▶ EXERCISE DIRECTIONS: Omit every picture, and retype the lines that run from the beginning of the data below through the line containing "TINT = (1, .965, 1)", inclusive.

+-------+

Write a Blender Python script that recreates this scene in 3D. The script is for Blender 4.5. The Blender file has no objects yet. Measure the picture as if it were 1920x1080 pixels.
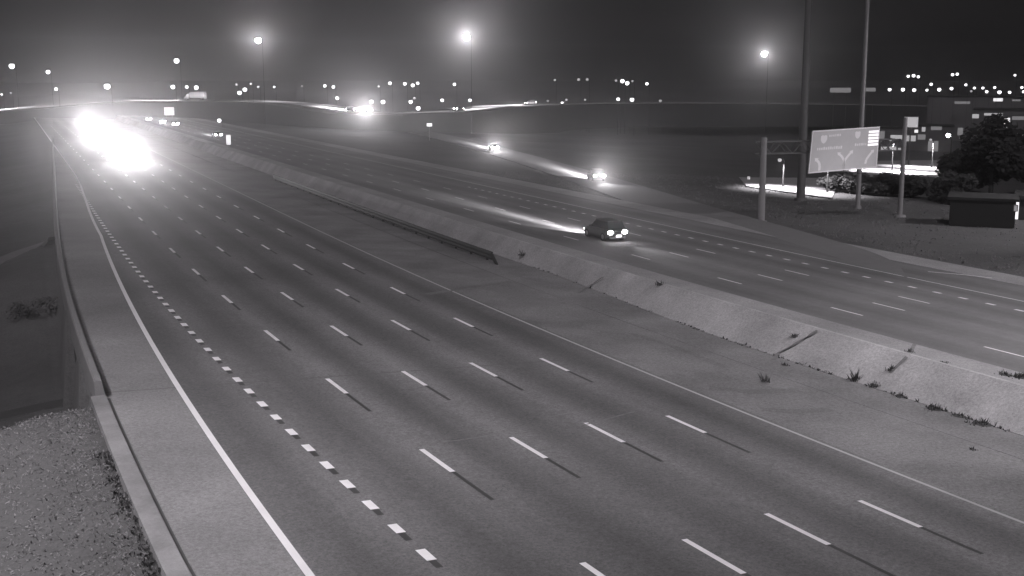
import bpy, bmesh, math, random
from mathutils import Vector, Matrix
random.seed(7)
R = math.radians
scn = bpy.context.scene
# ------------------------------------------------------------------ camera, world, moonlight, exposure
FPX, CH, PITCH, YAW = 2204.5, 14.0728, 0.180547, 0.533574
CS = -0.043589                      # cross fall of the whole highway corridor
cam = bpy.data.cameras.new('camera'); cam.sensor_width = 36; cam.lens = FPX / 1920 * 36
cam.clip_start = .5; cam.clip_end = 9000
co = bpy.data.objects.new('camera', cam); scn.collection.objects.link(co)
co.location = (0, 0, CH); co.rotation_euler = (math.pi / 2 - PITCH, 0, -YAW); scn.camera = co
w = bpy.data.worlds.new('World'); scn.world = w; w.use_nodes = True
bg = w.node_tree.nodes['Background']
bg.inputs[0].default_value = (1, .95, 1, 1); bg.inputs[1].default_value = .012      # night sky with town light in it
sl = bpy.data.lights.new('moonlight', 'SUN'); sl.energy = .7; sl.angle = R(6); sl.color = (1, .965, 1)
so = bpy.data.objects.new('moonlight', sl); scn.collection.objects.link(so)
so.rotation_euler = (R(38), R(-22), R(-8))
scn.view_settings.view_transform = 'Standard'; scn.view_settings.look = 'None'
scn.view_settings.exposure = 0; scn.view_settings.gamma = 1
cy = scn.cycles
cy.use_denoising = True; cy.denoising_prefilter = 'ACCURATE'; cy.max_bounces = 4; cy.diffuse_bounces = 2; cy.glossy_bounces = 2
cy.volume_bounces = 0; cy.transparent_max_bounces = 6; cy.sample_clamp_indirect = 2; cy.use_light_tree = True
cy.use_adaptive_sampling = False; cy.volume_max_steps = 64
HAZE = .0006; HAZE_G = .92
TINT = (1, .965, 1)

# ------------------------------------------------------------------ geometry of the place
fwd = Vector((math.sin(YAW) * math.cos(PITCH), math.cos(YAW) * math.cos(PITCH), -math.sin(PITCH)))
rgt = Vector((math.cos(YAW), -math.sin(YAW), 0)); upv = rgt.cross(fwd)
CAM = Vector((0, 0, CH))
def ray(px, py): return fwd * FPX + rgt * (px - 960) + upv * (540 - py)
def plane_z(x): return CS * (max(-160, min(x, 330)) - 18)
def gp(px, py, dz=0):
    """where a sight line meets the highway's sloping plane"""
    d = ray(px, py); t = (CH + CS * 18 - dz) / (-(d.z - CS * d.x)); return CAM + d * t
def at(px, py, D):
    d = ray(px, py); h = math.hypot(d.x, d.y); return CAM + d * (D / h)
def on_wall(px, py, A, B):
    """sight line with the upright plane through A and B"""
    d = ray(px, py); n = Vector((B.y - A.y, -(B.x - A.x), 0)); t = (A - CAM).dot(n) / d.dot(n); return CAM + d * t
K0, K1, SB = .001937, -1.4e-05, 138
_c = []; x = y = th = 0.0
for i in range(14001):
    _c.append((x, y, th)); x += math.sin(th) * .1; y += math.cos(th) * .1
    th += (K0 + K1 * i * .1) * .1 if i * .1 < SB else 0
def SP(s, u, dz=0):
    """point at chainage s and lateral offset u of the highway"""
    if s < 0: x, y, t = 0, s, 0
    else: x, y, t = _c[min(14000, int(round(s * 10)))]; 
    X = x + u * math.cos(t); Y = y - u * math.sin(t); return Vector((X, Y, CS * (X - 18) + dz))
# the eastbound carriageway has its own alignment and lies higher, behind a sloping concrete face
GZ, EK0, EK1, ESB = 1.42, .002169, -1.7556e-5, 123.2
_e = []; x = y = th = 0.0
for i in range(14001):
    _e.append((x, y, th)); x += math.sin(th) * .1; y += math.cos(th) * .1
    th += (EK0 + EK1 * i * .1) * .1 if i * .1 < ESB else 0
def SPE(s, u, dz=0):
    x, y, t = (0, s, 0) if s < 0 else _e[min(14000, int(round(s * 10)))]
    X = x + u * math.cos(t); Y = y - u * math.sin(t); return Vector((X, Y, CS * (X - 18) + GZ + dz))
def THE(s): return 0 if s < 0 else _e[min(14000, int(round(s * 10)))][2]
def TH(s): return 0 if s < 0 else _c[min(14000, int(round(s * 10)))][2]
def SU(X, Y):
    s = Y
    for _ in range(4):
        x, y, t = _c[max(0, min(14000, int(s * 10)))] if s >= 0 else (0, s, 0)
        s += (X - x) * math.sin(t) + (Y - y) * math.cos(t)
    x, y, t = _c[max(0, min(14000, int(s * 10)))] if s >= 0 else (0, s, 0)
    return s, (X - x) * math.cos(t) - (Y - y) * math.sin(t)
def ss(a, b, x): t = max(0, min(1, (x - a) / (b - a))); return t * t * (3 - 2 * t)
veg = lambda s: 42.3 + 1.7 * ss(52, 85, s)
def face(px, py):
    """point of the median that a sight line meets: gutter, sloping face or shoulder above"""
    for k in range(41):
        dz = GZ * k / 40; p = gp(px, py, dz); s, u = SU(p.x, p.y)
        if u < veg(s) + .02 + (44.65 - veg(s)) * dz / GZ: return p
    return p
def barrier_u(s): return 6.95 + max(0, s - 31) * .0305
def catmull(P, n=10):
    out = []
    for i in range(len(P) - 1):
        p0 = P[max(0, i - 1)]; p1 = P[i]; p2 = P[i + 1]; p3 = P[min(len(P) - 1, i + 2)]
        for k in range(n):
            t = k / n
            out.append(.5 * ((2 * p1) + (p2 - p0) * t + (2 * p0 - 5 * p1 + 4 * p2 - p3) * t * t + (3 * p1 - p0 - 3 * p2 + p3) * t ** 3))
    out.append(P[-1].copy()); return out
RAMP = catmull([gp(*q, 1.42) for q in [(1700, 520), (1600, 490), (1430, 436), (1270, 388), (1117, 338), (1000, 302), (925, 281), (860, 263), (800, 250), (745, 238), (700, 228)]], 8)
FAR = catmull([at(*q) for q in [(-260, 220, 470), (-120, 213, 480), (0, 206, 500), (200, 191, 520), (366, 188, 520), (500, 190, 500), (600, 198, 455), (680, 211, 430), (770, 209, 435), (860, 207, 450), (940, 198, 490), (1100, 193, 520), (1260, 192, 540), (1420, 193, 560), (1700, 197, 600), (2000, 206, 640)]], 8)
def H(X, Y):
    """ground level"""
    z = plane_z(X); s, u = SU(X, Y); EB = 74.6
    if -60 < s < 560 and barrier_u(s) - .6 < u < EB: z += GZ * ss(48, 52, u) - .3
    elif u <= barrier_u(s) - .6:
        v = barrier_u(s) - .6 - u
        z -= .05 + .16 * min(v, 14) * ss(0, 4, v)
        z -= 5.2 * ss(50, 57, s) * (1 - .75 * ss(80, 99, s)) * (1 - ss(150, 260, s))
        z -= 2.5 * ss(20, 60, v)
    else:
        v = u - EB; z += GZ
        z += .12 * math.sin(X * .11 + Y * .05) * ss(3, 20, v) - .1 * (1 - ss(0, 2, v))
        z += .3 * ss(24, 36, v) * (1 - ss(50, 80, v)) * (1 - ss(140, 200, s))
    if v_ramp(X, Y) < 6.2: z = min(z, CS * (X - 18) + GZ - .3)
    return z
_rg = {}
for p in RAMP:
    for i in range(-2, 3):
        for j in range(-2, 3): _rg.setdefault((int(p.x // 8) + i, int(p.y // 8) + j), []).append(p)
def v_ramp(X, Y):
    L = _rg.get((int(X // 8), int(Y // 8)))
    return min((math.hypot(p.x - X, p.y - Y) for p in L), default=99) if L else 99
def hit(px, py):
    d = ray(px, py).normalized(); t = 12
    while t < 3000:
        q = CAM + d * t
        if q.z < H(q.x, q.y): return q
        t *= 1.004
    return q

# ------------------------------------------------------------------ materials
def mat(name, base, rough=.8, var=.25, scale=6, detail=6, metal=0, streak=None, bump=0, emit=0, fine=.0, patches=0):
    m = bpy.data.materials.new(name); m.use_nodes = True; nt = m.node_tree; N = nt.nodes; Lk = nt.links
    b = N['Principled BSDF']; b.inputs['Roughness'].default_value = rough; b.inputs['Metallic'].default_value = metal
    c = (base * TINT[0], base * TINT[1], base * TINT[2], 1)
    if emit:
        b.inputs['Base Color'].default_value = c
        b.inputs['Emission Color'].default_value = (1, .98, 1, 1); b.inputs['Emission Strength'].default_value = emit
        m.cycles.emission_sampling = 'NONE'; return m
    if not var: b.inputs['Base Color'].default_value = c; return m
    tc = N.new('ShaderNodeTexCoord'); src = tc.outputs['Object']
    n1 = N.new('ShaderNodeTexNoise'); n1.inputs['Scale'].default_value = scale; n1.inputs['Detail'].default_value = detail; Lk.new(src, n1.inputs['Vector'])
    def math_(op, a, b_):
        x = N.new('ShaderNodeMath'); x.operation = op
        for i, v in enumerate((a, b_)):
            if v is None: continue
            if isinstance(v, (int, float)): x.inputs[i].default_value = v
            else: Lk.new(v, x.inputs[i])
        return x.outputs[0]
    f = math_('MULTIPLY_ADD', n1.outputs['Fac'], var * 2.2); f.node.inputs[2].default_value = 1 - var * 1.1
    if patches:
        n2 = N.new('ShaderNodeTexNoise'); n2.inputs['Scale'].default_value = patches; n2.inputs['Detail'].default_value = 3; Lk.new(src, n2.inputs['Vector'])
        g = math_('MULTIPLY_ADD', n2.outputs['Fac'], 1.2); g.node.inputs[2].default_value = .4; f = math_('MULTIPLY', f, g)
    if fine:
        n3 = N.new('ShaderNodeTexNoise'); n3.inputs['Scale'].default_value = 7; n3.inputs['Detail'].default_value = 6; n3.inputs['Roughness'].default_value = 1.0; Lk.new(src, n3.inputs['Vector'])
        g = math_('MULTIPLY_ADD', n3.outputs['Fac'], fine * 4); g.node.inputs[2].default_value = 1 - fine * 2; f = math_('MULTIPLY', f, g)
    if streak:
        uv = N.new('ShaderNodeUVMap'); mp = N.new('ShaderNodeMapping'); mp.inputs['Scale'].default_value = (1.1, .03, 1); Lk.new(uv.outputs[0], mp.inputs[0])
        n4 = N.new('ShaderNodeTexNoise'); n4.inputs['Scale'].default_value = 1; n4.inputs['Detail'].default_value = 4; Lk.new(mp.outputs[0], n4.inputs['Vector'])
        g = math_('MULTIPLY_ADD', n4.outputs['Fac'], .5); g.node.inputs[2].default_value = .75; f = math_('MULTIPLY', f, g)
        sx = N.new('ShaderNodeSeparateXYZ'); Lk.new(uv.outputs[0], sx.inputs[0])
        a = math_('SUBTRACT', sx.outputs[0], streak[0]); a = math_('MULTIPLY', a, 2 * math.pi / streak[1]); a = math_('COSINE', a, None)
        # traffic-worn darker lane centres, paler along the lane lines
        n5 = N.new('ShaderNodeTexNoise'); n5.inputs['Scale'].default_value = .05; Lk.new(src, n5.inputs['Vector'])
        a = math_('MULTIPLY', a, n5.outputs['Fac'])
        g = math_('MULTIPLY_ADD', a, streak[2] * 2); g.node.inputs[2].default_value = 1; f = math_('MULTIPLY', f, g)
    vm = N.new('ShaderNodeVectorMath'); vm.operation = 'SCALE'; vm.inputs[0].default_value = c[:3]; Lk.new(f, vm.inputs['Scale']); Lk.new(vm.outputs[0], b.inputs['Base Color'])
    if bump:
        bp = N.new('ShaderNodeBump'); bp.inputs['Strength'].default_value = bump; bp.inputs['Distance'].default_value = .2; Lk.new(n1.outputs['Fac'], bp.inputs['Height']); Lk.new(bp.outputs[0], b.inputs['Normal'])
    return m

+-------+

▶ WRITTEN ANSWER:
Write a Blender Python script that recreates this scene in 3D. The script is for Blender 4.5. The Blender file has no objects yet. Measure the picture as if it were 1920x1080 pixels.
import bpy, bmesh, math, random
from mathutils import Vector, Matrix
random.seed(7)
R = math.radians
scn = bpy.context.scene
# ------------------------------------------------------------------ camera, world, moonlight, exposure
FPX, CH, PITCH, YAW = 2204.5, 14.0728, 0.180547, 0.533574
CS = -0.043589                      # cross fall of the whole highway corridor
cam = bpy.data.cameras.new('camera'); cam.sensor_width = 36; cam.lens = FPX / 1920 * 36
cam.clip_start = .5; cam.clip_end = 9000
co = bpy.data.objects.new('camera', cam); scn.collection.objects.link(co)
co.location = (0, 0, CH); co.rotation_euler = (math.pi / 2 - PITCH, 0, -YAW); scn.camera = co
w = bpy.data.worlds.new('World'); scn.world = w; w.use_nodes = True
bg = w.node_tree.nodes['Background']
bg.inputs[0].default_value = (1, .95, 1, 1); bg.inputs[1].default_value = .012      # night sky with town light in it
sl = bpy.data.lights.new('moonlight', 'SUN'); sl.energy = .7; sl.angle = R(6); sl.color = (1, .965, 1)
so = bpy.data.objects.new('moonlight', sl); scn.collection.objects.link(so)
so.rotation_euler = (R(38), R(-22), R(-8))
scn.view_settings.view_transform = 'Standard'; scn.view_settings.look = 'None'
scn.view_settings.exposure = 0; scn.view_settings.gamma = 1
cy = scn.cycles
cy.use_denoising = True; cy.denoising_prefilter = 'ACCURATE'; cy.max_bounces = 4; cy.diffuse_bounces = 2; cy.glossy_bounces = 2
cy.volume_bounces = 0; cy.transparent_max_bounces = 6; cy.sample_clamp_indirect = 2; cy.use_light_tree = True
cy.use_adaptive_sampling = False; cy.volume_max_steps = 64
HAZE = .0006; HAZE_G = .92
TINT = (1, .965, 1)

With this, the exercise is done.